The Land Use Review Board on Tuesday told a legislative committee it has submitted a report containing 10 recommendations aimed at reducing permitting friction for wood‑products manufacturers under Vermont’s Act 250 land‑use permitting system. Board member Kirsten Soltan, who led the review, said the board gathered stakeholder input, reviewed permit files and surveyed applicants before filing the report in June after receiving an extension.
The recommendations center on clearer guidance and faster coordination. "We came up with 10 specific recommendations," Soltan said, and the board proposes publishing sector‑specific fact sheets and supplemental guidance to make applicants aware of existing statutory benefits (hours‑of‑operation allowances and prime‑soils mitigation defaults) and to explain a precedent called Stony Brook that lets commissions limit permit conditions to a subset of a larger tract.
Why it matters: the board found a small but steady caseload for the sector and evidence that interagency timing slows decisions. Between 2018 and early 2025 the board identified 14 wood‑products manufacturing Act 250 applications (about two per year); roughly two‑thirds were processed as minor applications and about one‑third as majors. The board reported an average in‑house processing time of about 130 days (after removing an outlier) and noted that 6 of the 14 cases (43%) were delayed while the commission awaited ancillary permits—most commonly Agency of Natural Resources stormwater or related ANR permits—for an average wait of about 89–90 days.

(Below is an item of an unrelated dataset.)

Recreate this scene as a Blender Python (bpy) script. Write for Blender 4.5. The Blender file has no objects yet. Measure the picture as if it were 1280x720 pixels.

Key recommendations described to the committee include: publishing targeted guidance and fact sheets for the sector; expanding internal and public training for commissioners and applicants; documenting ANR permit coordination options for complex projects; reviewing Act 250 rules to improve efficiency (for example, clearer permit names and possibly broader use of administrative amendments); advocating for an ombudsperson or permit specialist to provide hands‑on assistance; and making a statutory clarification to align forestry/logging exemptions with agricultural exemptions below 2,500 feet.
On the statutory definition of "wood products manufacturer," Soltan said a 2021 definition unintentionally captured log yards as manufacturing facilities, changing long‑standing practice. The board recommends revising that definition so log yards would be treated as part of logging operations rather than commercial manufacturing in the statute.
Board members told the committee they had limited direct survey response from primary applicants in the sector and therefore supplemented record reviews with evening outreach sessions and stakeholder meetings. Soltan said the board will finalize its fact sheet and guidance in coordination with ANR and make those materials publicly available on the board’s website.
Committee members pressed on prioritization and potential impacts. Soltan said the recommendations were not listed strictly in priority order but that publishing guidance and improving coordination could materially reduce delays—particularly where Act 250 decisions must wait for ancillary ANR permits. "For instance," Soltan said, "in 43% of the applications the Commission had everything it needed but had to wait for receipt of those other permits before the Act 250 permit process could be concluded."
Next steps: the board plans to draft targeted statutory language to address the wood‑products definition and to return to the committee with more detailed language and updates, with staff offering to come back in a follow‑up meeting to walk through the proposed statutory text and rule changes.